The pressures have also been showing on our brilliant logistics sponsors G&J Lockwood – the rapid expansion of Bloodhound has caught us all out and the huge logistics commitment has started to affect Graham Lockwood's business – tying up his transport trucks and drivers on an ever increasing scale. Fortunately our good friends  Rossetts Commercials, who kindly sponsor our Mercedes Sprinter event van have come forward with the loan of a large Mercedes tractor unit ,which will release Graham's trucks for more profitable work.  The articulated truck is now on the road 3-4 days out of five and it's getting recognition on the roads as more and people study the Bloodhound project. We are looking for logistics donors who can have their personal or corporate name on the Bloodhound trailer for two years- which will be very helpful in offsetting costs.
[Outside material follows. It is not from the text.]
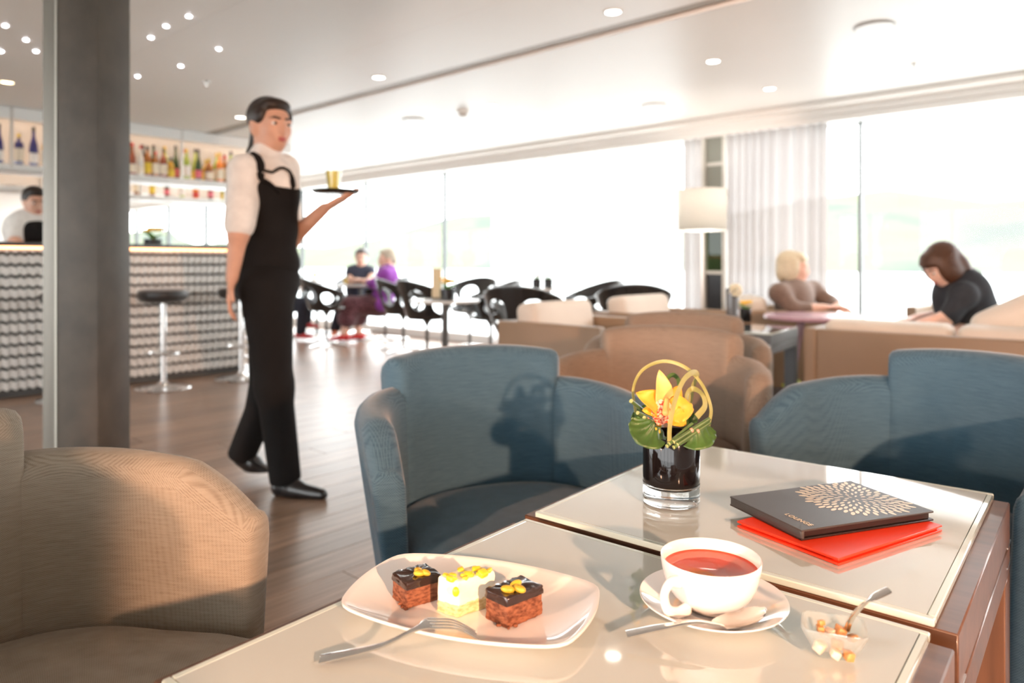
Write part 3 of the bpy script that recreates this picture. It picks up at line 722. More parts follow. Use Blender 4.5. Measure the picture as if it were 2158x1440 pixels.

My old friend Craig Breedlove is now active again – planning a huge twin J-79 powered jet car for 2013. As usual Craig will produce the most beautiful vehicle and his performance will demonstrate whether the Bloodhound team got the rocket and jet concept right in order to reduce intake drag! Let’s hope it travels in a straight line this time, Craig !!

Bloodhound is not going to conveniently back off for Christmas - the pace is very tough now; there is a massive workload and we will be running rocket tests over the holiday as we play catch up with the rocket programme. It’s also a good opportunity to think through the next project stages and to replan where necessary.

I am really proud to be a part of this team; it's pulling together really well and tremendous things are happening. The Bloodhound car is a masterpiece of advanced engineering - and it’s going to be on its wheels in December 2012. We increased our 2010 turnover by 65% in very difficult trading conditions and we need to increase by another 40%+ for 2013.

Happy Christmas to all our 1K Club members supporters and friends who got us this far. It’s been a very tough long haul requiring tremendous levels of personal and corporate commitment. We are on the growth curve now, much of the engineering and almost all of the research is behind us and we are going to learn a great deal from 2012. But 40% is going to be Hell’s tough.